Rep. Tom Emmer Slams CBDCs as ‘Inherently Un-American’

U.S. Congressman Tom Emmer has once again voiced his strong opposition to Central Bank Digital Currencies (CBDCs), calling them “inherently un-American” and warning that they pose a threat to financial freedom and privacy. The Minnesota lawmaker, known for his pro-crypto stance, argues that a government-controlled digital currency could lead to increased surveillance and erosion of individual rights.

CBDCs vs. Financial Freedom

Speaking at a recent event, Emmer doubled down on his position that CBDCs could be used as a tool for government overreach, allowing authorities to track and control how people spend their money. Unlike decentralized cryptocurrencies such as Bitcoin, a CBDC would be issued and regulated by the Federal Reserve, raising concerns about privacy and financial autonomy.

“If not designed to mimic cash, a CBDC could enable the government to track and even restrict transactions—something that goes against the very principles of American financial freedom,” Emmer stated.

Pushing for the ‘CBDC Anti-Surveillance Act’

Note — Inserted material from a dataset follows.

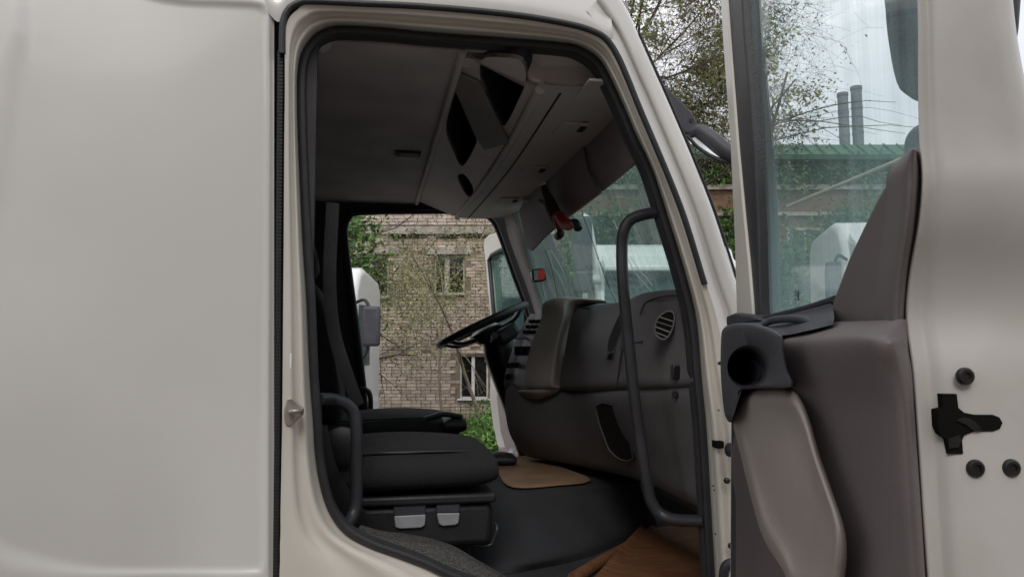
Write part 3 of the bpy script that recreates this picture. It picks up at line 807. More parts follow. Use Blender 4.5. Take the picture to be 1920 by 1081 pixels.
# ribbed rubber step edge
rows = [P3([(640, 992, 1.80), (680, 1018, 1.80), (740, 1040, 1.80), (800, 1064, 1.80), (850, 1090, 1.80), (920, 1115, 1.80)]),
        P3([(665, 990, 1.84), (700, 1010, 1.84), (760, 1030, 1.84), (815, 1052, 1.84), (865, 1080, 1.84), (940, 1110, 1.84)]),
        P3([(680, 992, 1.9), (715, 1001, 1.9), (770, 1008, 1.9), (830, 1022, 1.9), (890, 1052, 1.9), (960, 1092, 1.9)]),
        P3([(700, 1003, 2.02), (745, 1003, 2.02), (800, 1008, 2.02), (855, 1025, 2.02), (910, 1060, 2.02), (980, 1100, 2.02)])]
rows.append([p + V((0, .12, -.05)) for p in rows[-1]])
STP = surf('step_edge', rows, 'carpet', T, nu=5, nv=4)
ra, rb = cat(rows[1], 22), cat(rows[2], 22)
rv, rf = [], []
for a, b in zip(ra, rb):
    p, q = a.lerp(b, .55), b + V((0, .02, .001))
    vv, ff = tube_geo([p + V((0, 0, .002)), (p + q) / 2 + V((0, 0, .006)), q + V((0, 0, .002))], .0022, 4)
    k = len(rv); rv += vv; rf += [tuple(i + k for i in f) for f in ff]
rr = mk('step_rib', rv, rf, 'carpet', STP); rr['kind'] = 'stuff'

# ================================================================== PASSENGER DOOR (open, hinged on the front pillar)
TH = math.radians(77)
HG = V((.845, 1.69, 0))
de = V((-math.cos(TH), -math.sin(TH), 0))          # hinge -> free edge
dn = V((-math.sin(TH), math.cos(TH), 0))           # towards the inner side
def onDoor(px, py, t): return onP(px, py, HG + dn * t, dn)
PD = prism('passenger_door', [onDoor(x, y, .03) for x, y in ((1372, 640), (1424, 604), (1560, 566), (1700, 520), (1712, 700), (1735, 1100), (1745, 1300), (1368, 1300))], dn * -.035, 'white_paint', T)
prism('door_frame', [onDoor(x, y, .045) for x, y in ((1347, -60), (1358, -60), (1366, 60), (1382, 270), (1394, 400), (1404, 500), (1409, 560), (1411, 592), (1381, 606), (1380, 560), (1377, 450), (1369, 270), (1356, 90))], dn * -.05, 'jamb_paint', PD, bevel=.004)
prism('glass_channel', [onDoor(x, y, .04) for x, y in ((1359, -60), (1387, -60), (1394, 60), (1413, 270), (1421, 430), (1424, 560), (1426, 601), (1413, 600), (1408, 540), (1395, 400), (1383, 270), (1367, 60))], dn * -.04, 'rubber', PD, bevel=.004)
tube('channel_lip', [onDoor(x, y, .036) for x, y in ((1388, -60), (1395, 60), (1414, 270), (1422, 430), (1426, 598))], .0035, 'mirror_plastic', PD, n=4)
GL = prism('door_glass', [onDoor(x, y, .022) for x, y in ((1383, -70), (1760, -70), (1760, 300), (1720, 560), (1560, 580), (1420, 612))], dn * -.005, 'door_glass', PD)

for k, (x0, y0, x1, y1) in enumerate(((1489, 545, 1494, 547), (1490, 549, 1499, 551), (1489, 553, 1495, 555), (1496, 544, 1498, 563), (1490, 559, 1493, 562))):
    prism('glass_mark', [onDoor(x, y, .0235) for x, y in ((x0, y0), (x1, y0), (x1, y1), (x0, y1))], dn * .0006, 'crack_dark', GL)
tube('glass_seal', [onDoor(x, y, .04) for x, y in ((1426, 599), (1480, 586), (1520, 576), (1566, 561))], .006, 'rubber', PD, n=3)
# trim: upper wedge
wd = cat([onDoor(x, y, .052) for x, y in ((1556, 574), (1561, 556), (1573, 523), (1590, 477), (1612, 430), (1640, 372), (1666, 325), (1683, 294), (1696, 279), (1711, 273), (1723, 281), (1728, 300), (1728, 330), (1724, 420), (1706, 520), (1700, 600), (1702, 640), (1560, 640))], 1, True)
prism('trim_wedge', wd, dn * -.04, 'door_mauve', PD, bevel=.010, seg=4)
# vertical grip-like swelling along the wedge's rear edge
rows = []
for dx, t in ((-62, .051), (-48, .063), (-28, .072), (-10, .066), (1, .045)):
    rows.append([onDoor(1711 + (dx + 28) * .3, 280 + abs(dx + 25) * .12, t)] + [onDoor(x + dx, y, t) for x, y in ((1726, 325), (1724, 370), (1718, 430), (1705, 515), (1699, 590), (1701, 640))])
surf('trim_edge', rows, 'door_mauve', PD, nu=4, nv=4)
# trim: ledge and lower panel
def DR(l): return [onDoor(*p) for p in l]
rows = [DR([(1462, 622, .05), (1520, 610, .052), (1565, 603, .056), (1630, 601, .064), (1690, 598, .07), (1702, 600, .05)]),
        DR([(1464, 626, .07), (1525, 617, .075), (1575, 611, .08), (1640, 610, .085), (1688, 612, .078), (1703, 615, .05)]),
        DR([(1466, 634, .098), (1530, 630, .105), (1590, 628, .108), (1650, 630, .105), (1690, 632, .085), (1704, 635, .05)]),
        DR([(1468, 650, .112), (1535, 650, .116), (1600, 650, .114), (1655, 652, .108), (1692, 655, .085), (1706, 660, .05)]),
        DR([(1474, 700, .112), (1540, 700, .112), (1600, 700, .108), (1660, 700, .102), (1697, 700, .085), (1713, 700, .05)]),
        DR([(1440, 760, .106), (1520, 760, .104), (1595, 760, .10), (1665, 760, .096), (1703, 760, .085), (1716, 760, .05)]),
        DR([(1376, 820, .09), (1480, 820, .098), (1590, 820, .098), (1668, 820, .095), (1707, 820, .085), (1720, 820, .05)]),
        DR([(1374, 950, .085), (1480, 950, .095), (1590, 950, .097), (1674, 950, .095), (1716, 950, .085), (1729, 950, .05)]),
        DR([(1372, 1130, .085), (1480, 1130, .093), (1590, 1130, .095), (1680, 1130, .093), (1727, 1130, .085), (1740, 1130, .05)]),
        DR([(1370, 1300, .085), (1480, 1300, .093), (1590, 1300, .095), (1680, 1300, .093), (1735, 1300, .085), (1748, 1300, .05)])]
surf('trim_panel', rows, 'door_mauve', PD, nu=4, nv=4)
# hinge-side edge of the trim
prism('trim_side', [onDoor(x, y, .086) for x, y in ((1371, 740), (1380, 740), (1380, 1300), (1368, 1300))], dn * -.06, 'dark_trim', PD, bevel=.004)
# pale pocket panel
pp = [(1384, 731), (1430, 726), (1484, 729), (1513, 772), (1536, 850), (1562, 925), (1582, 985), (1588, 1030), (1584, 1080), (1570, 1130), (1500, 1130), (1470, 1072), (1432, 1010), (1410, 940), (1388, 850), (1373, 782)]
pc = cat([V((x, y, 0)) for x, y in pp], 3, True)
ctr = V((1470, 880, 0))
def shrink(k, t): return [onDoor(*(ctr.lerp(p, k)).xy, t) for p in pc]
rings = [shrink(1, .085), shrink(1, .108), shrink(.985, .115), shrink(.94, .123), shrink(.88, .128), shrink(.82, .1285), shrink(.76, .1265), shrink(.68, .1245), shrink(.5, .124), shrink(.3, .126), shrink(.02, .126)]
n_ = len(rings[0]); vs = [p for r in rings for p in r]
fs = [(i * n_ + j, i * n_ + (j + 1) % n_, (i + 1) * n_ + (j + 1) % n_, (i + 1) * n_ + j) for i in range(len(rings) - 1) for j in range(n_)] + [tuple((len(rings) - 1) * n_ + j for j in range(n_))]
mk('door_pocket', vs, fs, 'door_beige', PD, smooth=True)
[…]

Emmer has been actively advocating for his CBDC Anti-Surveillance Act, a bill aimed at preventing the Federal Reserve from issuing a digital currency that could be used for mass financial monitoring. The legislation seeks to:

✔️ Ensure that any future CBDC preserves financial privacy
✔️ Prohibit the Fed from issuing digital currency directly to individuals
✔️ Prevent government overreach and transaction censorship

The bill has gained support among conservative and pro-crypto lawmakers but faces opposition from those who argue that a CBDC could help modernize the financial system and strengthen the U.S. dollar’s global dominance.

A Divisive Debate

Emmer’s remarks come at a time when governments worldwide, including China and the European Union, are making significant progress in CBDC development. While proponents argue that CBDCs could improve financial inclusion and efficiency, critics worry they could lead to state-controlled financial systems that restrict individual freedoms.

In the U.S., the Federal Reserve has been researching the potential for a digital dollar but has not yet committed to launching one. Emmer and his supporters believe the risks far outweigh the benefits, particularly if CBDCs become a tool for financial surveillance.

As debates over CBDCs continue, Emmer’s opposition highlights the growing divide between government-backed digital currencies and decentralized cryptocurrencies like Bitcoin. Whether his bill gains traction remains to be seen, but his latest remarks suggest that the fight against a U.S. CBDC is far from over.